Enfin, le Professeur Dominique Mweze représente à mes yeux l’archétype de l’enseignant accompli dont la République démocratique du Congo a cruellement besoin. Homme de culture, d’une polyvalence rare, il incarne l’alliance entre modestie, rigueur, résilience et efficacité. Son engagement exceptionnel en faveur de la formation de l’élite nationale lui a valu de nombreux hommages. Comme le soulignait sur sa page X, Gyavira Mushizi, ancien Recteur de l’Université Officielle de Bukavu (UOB), en 2022 lors de son admission à l’éméritat à l’Université Catholique du Congo, « c’est un aîné qui a tout donné pour ce pays ; il s’est littéralement tué à la tâche pour la formation de l’élite ».

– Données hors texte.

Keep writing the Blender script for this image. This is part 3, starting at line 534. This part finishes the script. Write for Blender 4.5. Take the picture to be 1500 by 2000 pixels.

Bien qu’au début de ma carrière en tant qu’éducateur, je m’efforce de suivre les traces qu’ils ont admirablement tracées, si je parviens un jour à accéder au rang de professeur, ces trois figures continueront d’orienter mon engagement pédagogique, tout en intégrant également les valeurs personnelles qui me définissent le mieux en tant qu’individu, afin de construire une identité professorale authentique et singulière.

Références 

Baillet, Dorothée. Accompagner les étudiants dans l’enseignement supérieur et universitaire. Revue Eduquer, 2011, https://www.academia.edu/9148509/Accompagner_les_%C3%A9tudiants_dans_l_enseignement_sup%C3%A9rieur_et_universitaire.

Kahn, Pierre. « Réflexions générales sur l’éthique professionnelle enseignante ». Recherche et formation [En ligne], vol. 52, 2006, mis en ligne le 5 décembre 2011, consulté le 30 avril 2025. URL : http://journals.openedition.org/rechercheformation/1229 ; DOI : https://doi.org/10.4000/rechercheformation.1229.

 García Moriyón, Félix. « L’éthique des professeurs ». Revue internationale d’éducation de Sèvres, vol. 05, 1995, pp. 87-94.

Mweze, Dominique, «  Paramètres dynamiques de l’écoute pour une communication réussie », 56ème journée des communications sociales, Kinshasa, 2022.